PROBLEM DESCRIPTION ▸ Locate each line below that includes "part" and reproduce it.

DATA SECTION ▸
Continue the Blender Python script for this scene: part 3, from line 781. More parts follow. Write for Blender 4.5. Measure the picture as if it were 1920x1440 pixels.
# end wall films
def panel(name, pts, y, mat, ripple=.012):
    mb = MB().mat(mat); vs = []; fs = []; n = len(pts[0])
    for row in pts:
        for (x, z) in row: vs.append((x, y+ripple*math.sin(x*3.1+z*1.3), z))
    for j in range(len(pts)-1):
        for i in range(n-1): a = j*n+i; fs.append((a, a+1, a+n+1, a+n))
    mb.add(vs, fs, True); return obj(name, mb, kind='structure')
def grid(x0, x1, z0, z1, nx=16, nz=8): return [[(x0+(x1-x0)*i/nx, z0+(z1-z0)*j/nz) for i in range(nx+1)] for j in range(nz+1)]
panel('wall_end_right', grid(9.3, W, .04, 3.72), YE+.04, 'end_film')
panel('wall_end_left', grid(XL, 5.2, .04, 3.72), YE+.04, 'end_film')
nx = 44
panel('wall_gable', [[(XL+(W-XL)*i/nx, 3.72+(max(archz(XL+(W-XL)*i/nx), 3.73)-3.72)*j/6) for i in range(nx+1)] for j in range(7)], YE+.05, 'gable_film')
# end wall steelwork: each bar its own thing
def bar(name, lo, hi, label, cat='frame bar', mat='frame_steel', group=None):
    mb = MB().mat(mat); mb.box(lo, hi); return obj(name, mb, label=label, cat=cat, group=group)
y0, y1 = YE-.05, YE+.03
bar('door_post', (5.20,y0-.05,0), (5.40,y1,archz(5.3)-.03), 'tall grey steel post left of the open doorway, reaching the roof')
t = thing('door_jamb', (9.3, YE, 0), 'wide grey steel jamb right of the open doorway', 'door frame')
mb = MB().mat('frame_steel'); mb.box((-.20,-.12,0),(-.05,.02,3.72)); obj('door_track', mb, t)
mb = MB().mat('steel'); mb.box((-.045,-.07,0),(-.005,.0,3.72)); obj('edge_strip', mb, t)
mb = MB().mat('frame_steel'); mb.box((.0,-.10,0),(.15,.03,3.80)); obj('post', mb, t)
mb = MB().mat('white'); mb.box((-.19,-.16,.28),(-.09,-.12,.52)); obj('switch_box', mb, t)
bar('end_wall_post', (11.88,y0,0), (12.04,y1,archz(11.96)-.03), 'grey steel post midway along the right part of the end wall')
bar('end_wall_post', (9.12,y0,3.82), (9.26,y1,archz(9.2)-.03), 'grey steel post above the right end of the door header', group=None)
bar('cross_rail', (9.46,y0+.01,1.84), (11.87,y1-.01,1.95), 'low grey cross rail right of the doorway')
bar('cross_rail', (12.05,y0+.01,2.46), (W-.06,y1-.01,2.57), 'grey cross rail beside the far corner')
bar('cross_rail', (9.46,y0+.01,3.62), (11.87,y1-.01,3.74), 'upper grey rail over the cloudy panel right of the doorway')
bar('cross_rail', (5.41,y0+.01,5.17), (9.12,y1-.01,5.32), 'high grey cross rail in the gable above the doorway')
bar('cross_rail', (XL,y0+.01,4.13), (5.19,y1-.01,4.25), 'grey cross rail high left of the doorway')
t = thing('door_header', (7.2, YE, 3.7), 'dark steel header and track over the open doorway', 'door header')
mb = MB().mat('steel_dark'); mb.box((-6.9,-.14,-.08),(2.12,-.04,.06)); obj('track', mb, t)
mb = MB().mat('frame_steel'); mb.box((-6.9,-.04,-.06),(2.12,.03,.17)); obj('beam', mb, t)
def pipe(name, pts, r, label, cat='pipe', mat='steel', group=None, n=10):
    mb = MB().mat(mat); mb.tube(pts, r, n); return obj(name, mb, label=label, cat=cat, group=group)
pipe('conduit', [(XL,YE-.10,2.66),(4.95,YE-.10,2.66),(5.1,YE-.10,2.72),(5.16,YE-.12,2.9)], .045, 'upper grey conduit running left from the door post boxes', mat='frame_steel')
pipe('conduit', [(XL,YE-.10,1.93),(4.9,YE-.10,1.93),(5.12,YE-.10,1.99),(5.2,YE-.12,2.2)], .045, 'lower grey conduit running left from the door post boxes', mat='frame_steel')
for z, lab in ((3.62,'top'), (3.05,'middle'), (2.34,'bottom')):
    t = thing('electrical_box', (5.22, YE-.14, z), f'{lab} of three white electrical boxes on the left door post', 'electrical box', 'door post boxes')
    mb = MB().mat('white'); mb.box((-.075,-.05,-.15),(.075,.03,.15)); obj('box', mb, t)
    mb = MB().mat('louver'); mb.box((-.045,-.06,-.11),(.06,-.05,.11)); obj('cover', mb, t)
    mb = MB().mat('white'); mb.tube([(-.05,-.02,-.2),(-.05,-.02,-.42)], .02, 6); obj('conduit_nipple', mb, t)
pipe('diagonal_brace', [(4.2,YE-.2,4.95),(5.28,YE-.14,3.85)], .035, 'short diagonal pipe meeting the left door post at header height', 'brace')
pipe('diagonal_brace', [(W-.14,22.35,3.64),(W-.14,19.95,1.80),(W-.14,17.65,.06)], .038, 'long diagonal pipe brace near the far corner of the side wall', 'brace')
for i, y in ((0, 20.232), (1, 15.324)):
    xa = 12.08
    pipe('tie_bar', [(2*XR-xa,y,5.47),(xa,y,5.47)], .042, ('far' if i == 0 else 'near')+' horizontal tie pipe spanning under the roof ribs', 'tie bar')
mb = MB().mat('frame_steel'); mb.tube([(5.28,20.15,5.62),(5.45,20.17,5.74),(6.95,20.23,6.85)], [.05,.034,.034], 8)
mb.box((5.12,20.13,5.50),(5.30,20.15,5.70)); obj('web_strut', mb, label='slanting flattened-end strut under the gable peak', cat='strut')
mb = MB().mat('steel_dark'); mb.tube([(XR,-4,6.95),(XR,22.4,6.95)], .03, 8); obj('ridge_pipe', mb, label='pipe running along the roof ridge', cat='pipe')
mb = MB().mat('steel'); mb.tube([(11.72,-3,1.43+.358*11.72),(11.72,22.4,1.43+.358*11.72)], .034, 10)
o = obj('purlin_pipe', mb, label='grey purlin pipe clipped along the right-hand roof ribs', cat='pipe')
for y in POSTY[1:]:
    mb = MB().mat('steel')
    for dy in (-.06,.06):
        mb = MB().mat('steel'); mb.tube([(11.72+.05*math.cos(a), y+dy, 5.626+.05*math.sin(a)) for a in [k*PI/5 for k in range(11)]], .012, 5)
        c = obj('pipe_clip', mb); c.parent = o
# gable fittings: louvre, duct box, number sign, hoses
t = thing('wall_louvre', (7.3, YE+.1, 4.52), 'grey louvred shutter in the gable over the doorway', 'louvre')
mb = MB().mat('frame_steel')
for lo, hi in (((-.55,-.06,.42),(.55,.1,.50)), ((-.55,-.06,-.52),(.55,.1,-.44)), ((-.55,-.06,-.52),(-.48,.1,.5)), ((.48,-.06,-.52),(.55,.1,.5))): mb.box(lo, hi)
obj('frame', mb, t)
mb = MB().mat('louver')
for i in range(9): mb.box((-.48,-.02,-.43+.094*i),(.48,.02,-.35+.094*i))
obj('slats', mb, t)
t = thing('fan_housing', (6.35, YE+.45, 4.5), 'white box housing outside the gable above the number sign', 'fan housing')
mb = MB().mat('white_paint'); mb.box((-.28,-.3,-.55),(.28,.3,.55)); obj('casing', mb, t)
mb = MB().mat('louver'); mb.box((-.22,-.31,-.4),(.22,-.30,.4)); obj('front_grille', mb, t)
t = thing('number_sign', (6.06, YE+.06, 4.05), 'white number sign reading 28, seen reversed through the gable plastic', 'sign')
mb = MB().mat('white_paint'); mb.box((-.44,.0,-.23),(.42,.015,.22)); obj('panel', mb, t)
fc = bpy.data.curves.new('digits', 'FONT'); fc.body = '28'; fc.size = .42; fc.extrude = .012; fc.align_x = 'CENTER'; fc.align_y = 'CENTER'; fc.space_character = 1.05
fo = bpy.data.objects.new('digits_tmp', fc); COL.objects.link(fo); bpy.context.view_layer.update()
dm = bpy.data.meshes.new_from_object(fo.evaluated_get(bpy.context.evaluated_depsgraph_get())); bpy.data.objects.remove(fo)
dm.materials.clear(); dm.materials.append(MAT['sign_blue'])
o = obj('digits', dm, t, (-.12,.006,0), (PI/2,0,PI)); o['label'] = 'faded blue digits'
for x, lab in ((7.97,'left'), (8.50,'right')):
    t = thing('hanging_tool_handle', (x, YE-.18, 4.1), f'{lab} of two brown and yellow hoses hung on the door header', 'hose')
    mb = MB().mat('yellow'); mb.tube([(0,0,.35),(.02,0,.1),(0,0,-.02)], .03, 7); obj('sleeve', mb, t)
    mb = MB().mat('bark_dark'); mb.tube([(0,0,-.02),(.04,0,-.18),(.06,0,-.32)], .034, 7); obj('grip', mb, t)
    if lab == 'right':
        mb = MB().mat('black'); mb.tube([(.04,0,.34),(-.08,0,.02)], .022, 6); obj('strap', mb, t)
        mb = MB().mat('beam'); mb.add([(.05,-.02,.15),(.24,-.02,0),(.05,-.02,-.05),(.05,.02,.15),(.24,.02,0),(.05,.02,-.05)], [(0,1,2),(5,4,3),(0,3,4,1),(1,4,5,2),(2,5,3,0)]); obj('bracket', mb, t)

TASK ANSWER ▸
Continue the Blender Python script for this scene: part 3, from line 781. More parts follow. Write for Blender 4.5. Measure the picture as if it were 1920x1440 pixels.
bar('end_wall_post', (11.88,y0,0), (12.04,y1,archz(11.96)-.03), 'grey steel post midway along the right part of the end wall')